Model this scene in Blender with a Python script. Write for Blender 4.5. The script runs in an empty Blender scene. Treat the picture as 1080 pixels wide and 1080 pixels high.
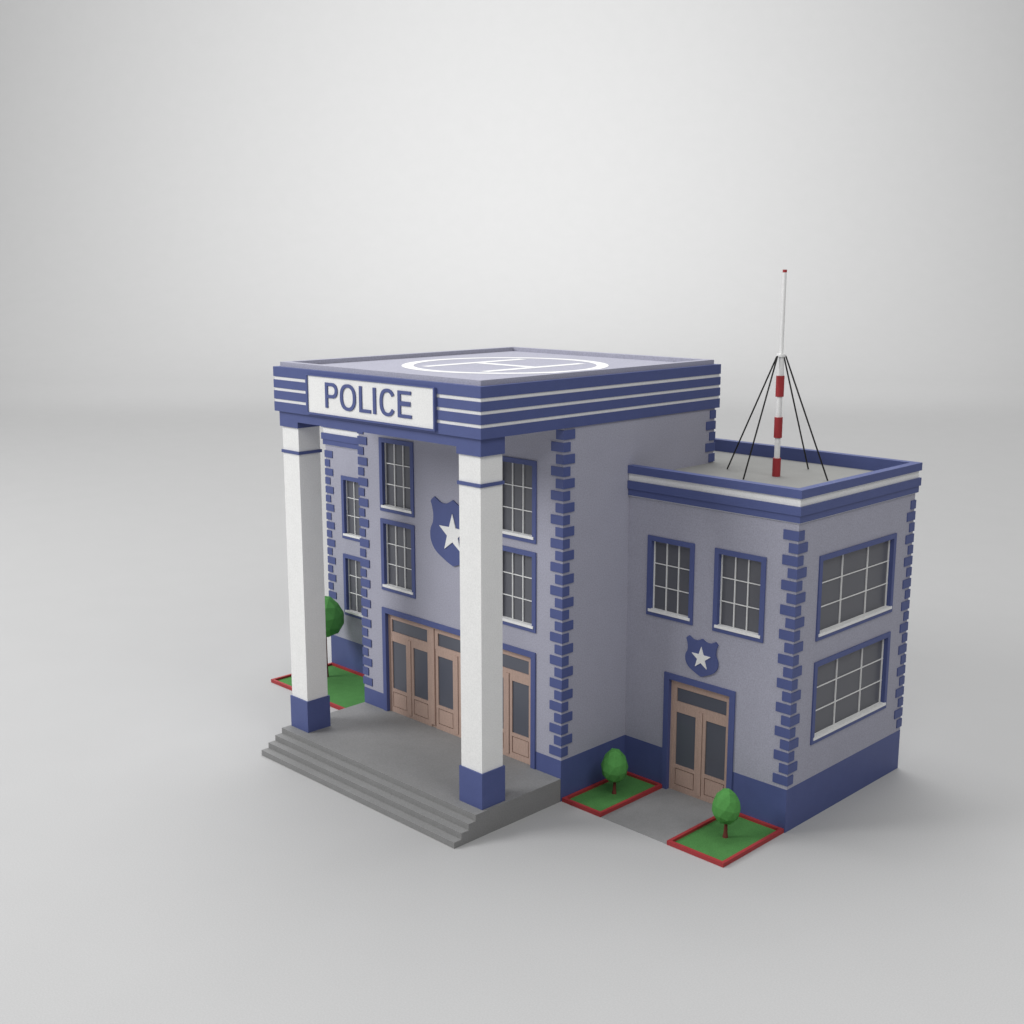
import bpy, bmesh, math, random
from mathutils import Vector
random.seed(7)
sc = bpy.context.scene
COL = sc.collection
PI = math.pi

# ------------------------------------------------------------------ materials
def srgb(r, g, b):
    f = lambda c: (c/12.92 if c <= .04045 else ((c+.055)/1.055)**2.4)
    return tuple(f(c/255) for c in (r, g, b))

def mat(name, col, rough=.6, spec=.3, var=.05, scale=6.0, bump=0.0, bscale=30.0, fine=0.0, stretch=None):
    """Principled paint: low-frequency mottling + optional fine grain, both real surface texture."""
    m = bpy.data.materials.new(name); m.use_nodes = True
    nt = m.node_tree; b = nt.nodes['Principled BSDF']
    b.inputs['Roughness'].default_value = rough
    b.inputs['Specular IOR Level'].default_value = spec
    tc = nt.nodes.new('ShaderNodeTexCoord')
    vec = tc.outputs['Object']
    if stretch:
        mp = nt.nodes.new('ShaderNodeMapping'); mp.inputs['Scale'].default_value = stretch
        nt.links.new(vec, mp.inputs['Vector']); vec = mp.outputs['Vector']
    n = nt.nodes.new('ShaderNodeTexNoise'); n.inputs['Scale'].default_value = scale; n.inputs['Detail'].default_value = 4
    nt.links.new(vec, n.inputs['Vector'])
    mr = nt.nodes.new('ShaderNodeMapRange'); mr.inputs['From Min'].default_value = .3; mr.inputs['From Max'].default_value = .7
    mr.inputs['To Min'].default_value = 1-var; mr.inputs['To Max'].default_value = 1+var
    nt.links.new(n.outputs['Fac'], mr.inputs['Value'])
    val = mr.outputs['Result']
    if fine:
        n2 = nt.nodes.new('ShaderNodeTexNoise'); n2.inputs['Scale'].default_value = 24; n2.inputs['Detail'].default_value = 2
        nt.links.new(tc.outputs['Object'], n2.inputs['Vector'])
        m2 = nt.nodes.new('ShaderNodeMapRange'); m2.inputs['From Min'].default_value = .3; m2.inputs['From Max'].default_value = .7
        m2.inputs['To Min'].default_value = 1-fine; m2.inputs['To Max'].default_value = 1+fine
        nt.links.new(n2.outputs['Fac'], m2.inputs['Value'])
        mu = nt.nodes.new('ShaderNodeMath'); mu.operation = 'MULTIPLY'
        nt.links.new(val, mu.inputs[0]); nt.links.new(m2.outputs['Result'], mu.inputs[1]); val = mu.outputs[0]
    sv = nt.nodes.new('ShaderNodeVectorMath'); sv.operation = 'SCALE'; sv.inputs[0].default_value = col
    nt.links.new(val, sv.inputs['Scale']); nt.links.new(sv.outputs['Vector'], b.inputs['Base Color'])
    if bump:
        n3 = nt.nodes.new('ShaderNodeTexNoise'); n3.inputs['Scale'].default_value = bscale; n3.inputs['Detail'].default_value = 3
        nt.links.new(tc.outputs['Object'], n3.inputs['Vector'])
        bp = nt.nodes.new('ShaderNodeBump'); bp.inputs['Strength'].default_value = bump; bp.inputs['Distance'].default_value = .02
        nt.links.new(n3.outputs['Fac'], bp.inputs['Height']); nt.links.new(bp.outputs['Normal'], b.inputs['Normal'])
    return m

M = {}
M['floor'] = mat('studio_paper', (.42, .42, .42), .85, .1, .008, .4, fine=.045)
M['wall']  = mat('lavender_plaster', (.37, .37, .442), .75, .2, .02, 1.2, fine=.12, bump=.15, bscale=18)
M['blue']  = mat('navy_paint', (.078, .100, .25), .5, .3, .03, 2.0, fine=.03)
M['white'] = mat('white_paint', (.80, .80, .79), .6, .25, .015, 2.0, fine=.05)
M['stone'] = mat('grey_concrete', (.235, .235, .235), .85, .15, .03, 1.5, fine=.08, bump=.15)
M['path']  = mat('grey_paving', (.25, .25, .25), .85, .15, .03, 2.0, fine=.07, bump=.15)
M['roof']  = mat('roof_felt', (.28, .28, .27), .85, .15, .03, 1.0, fine=.04)
M['wood']  = mat('brown_wood', (.47, .335, .277), .6, .25, .08, 5.0, fine=.09, stretch=(6, 6, .6))
M['pane']  = mat('dark_window_glass', (.105, .108, .125), .35, .45, .02, .6)
M['dpane'] = mat('dark_door_glass', (.098, .105, .132), .22, .45, .02, .6)
M['grass'] = mat('green_turf', (.077, .222, .065), .9, .1, .06, 3.0, fine=.12, bump=.4, bscale=24)
M['leaf']  = mat('green_foliage', (.085, .29, .07), .75, .2, .10, 2.2, fine=.05)
M['bark']  = mat('red_brown_bark', (.16, .045, .035), .8, .15, .12, 5.0, stretch=(4, 4, .8))
M['red']   = mat('red_paint', (.35, .037, .041), .5, .3, .04, 3.0, fine=.03)
M['wire']  = mat('black_cable', (.012, .012, .012), .5, .3, .02, 5.0)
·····
Stated task
Reproduce the whole listing word for word, setting aside any pictures.

Completed task
Model this scene in Blender with a Python script. Write for Blender 4.5. The script runs in an empty Blender scene. Treat the picture as 1080 pixels wide and 1080 pixels high.
import bpy, bmesh, math, random
from mathutils import Vector
random.seed(7)
sc = bpy.context.scene
COL = sc.collection
PI = math.pi

# ------------------------------------------------------------------ materials
def srgb(r, g, b):
    f = lambda c: (c/12.92 if c <= .04045 else ((c+.055)/1.055)**2.4)
    return tuple(f(c/255) for c in (r, g, b))

def mat(name, col, rough=.6, spec=.3, var=.05, scale=6.0, bump=0.0, bscale=30.0, fine=0.0, stretch=None):
    """Principled paint: low-frequency mottling + optional fine grain, both real surface texture."""
    m = bpy.data.materials.new(name); m.use_nodes = True
    nt = m.node_tree; b = nt.nodes['Principled BSDF']
    b.inputs['Roughness'].default_value = rough
    b.inputs['Specular IOR Level'].default_value = spec
    tc = nt.nodes.new('ShaderNodeTexCoord')
    vec = tc.outputs['Object']
    if stretch:
        mp = nt.nodes.new('ShaderNodeMapping'); mp.inputs['Scale'].default_value = stretch
        nt.links.new(vec, mp.inputs['Vector']); vec = mp.outputs['Vector']
    n = nt.nodes.new('ShaderNodeTexNoise'); n.inputs['Scale'].default_value = scale; n.inputs['Detail'].default_value = 4
    nt.links.new(vec, n.inputs['Vector'])
    mr = nt.nodes.new('ShaderNodeMapRange'); mr.inputs['From Min'].default_value = .3; mr.inputs['From Max'].default_value = .7
    mr.inputs['To Min'].default_value = 1-var; mr.inputs['To Max'].default_value = 1+var
    nt.links.new(n.outputs['Fac'], mr.inputs['Value'])
    val = mr.outputs['Result']
    if fine:
        n2 = nt.nodes.new('ShaderNodeTexNoise'); n2.inputs['Scale'].default_value = 24; n2.inputs['Detail'].default_value = 2
        nt.links.new(tc.outputs['Object'], n2.inputs['Vector'])
        m2 = nt.nodes.new('ShaderNodeMapRange'); m2.inputs['From Min'].default_value = .3; m2.inputs['From Max'].default_value = .7
        m2.inputs['To Min'].default_value = 1-fine; m2.inputs['To Max'].default_value = 1+fine
        nt.links.new(n2.outputs['Fac'], m2.inputs['Value'])
        mu = nt.nodes.new('ShaderNodeMath'); mu.operation = 'MULTIPLY'
        nt.links.new(val, mu.inputs[0]); nt.links.new(m2.outputs['Result'], mu.inputs[1]); val = mu.outputs[0]
    sv = nt.nodes.new('ShaderNodeVectorMath'); sv.operation = 'SCALE'; sv.inputs[0].default_value = col
    nt.links.new(val, sv.inputs['Scale']); nt.links.new(sv.outputs['Vector'], b.inputs['Base Color'])
    if bump:
        n3 = nt.nodes.new('ShaderNodeTexNoise'); n3.inputs['Scale'].default_value = bscale; n3.inputs['Detail'].default_value = 3
        nt.links.new(tc.outputs['Object'], n3.inputs['Vector'])
        bp = nt.nodes.new('ShaderNodeBump'); bp.inputs['Strength'].default_value = bump; bp.inputs['Distance'].default_value = .02
        nt.links.new(n3.outputs['Fac'], bp.inputs['Height']); nt.links.new(bp.outputs['Normal'], b.inputs['Normal'])
    return m

M = {}
M['floor'] = mat('studio_paper', (.42, .42, .42), .85, .1, .008, .4, fine=.045)
M['wall']  = mat('lavender_plaster', (.37, .37, .442), .75, .2, .02, 1.2, fine=.12, bump=.15, bscale=18)
M['blue']  = mat('navy_paint', (.078, .100, .25), .5, .3, .03, 2.0, fine=.03)
M['white'] = mat('white_paint', (.80, .80, .79), .6, .25, .015, 2.0, fine=.05)
M['stone'] = mat('grey_concrete', (.235, .235, .235), .85, .15, .03, 1.5, fine=.08, bump=.15)
M['path']  = mat('grey_paving', (.25, .25, .25), .85, .15, .03, 2.0, fine=.07, bump=.15)
M['roof']  = mat('roof_felt', (.28, .28, .27), .85, .15, .03, 1.0, fine=.04)
M['wood']  = mat('brown_wood', (.47, .335, .277), .6, .25, .08, 5.0, fine=.09, stretch=(6, 6, .6))
M['pane']  = mat('dark_window_glass', (.105, .108, .125), .35, .45, .02, .6)
M['dpane'] = mat('dark_door_glass', (.098, .105, .132), .22, .45, .02, .6)
M['grass'] = mat('green_turf', (.077, .222, .065), .9, .1, .06, 3.0, fine=.12, bump=.4, bscale=24)
M['leaf']  = mat('green_foliage', (.085, .29, .07), .75, .2, .10, 2.2, fine=.05)
M['bark']  = mat('red_brown_bark', (.16, .045, .035), .8, .15, .12, 5.0, stretch=(4, 4, .8))
M['red']   = mat('red_paint', (.35, .037, .041), .5, .3, .04, 3.0, fine=.03)
M['wire']  = mat('black_cable', (.012, .012, .012), .5, .3, .02, 5.0)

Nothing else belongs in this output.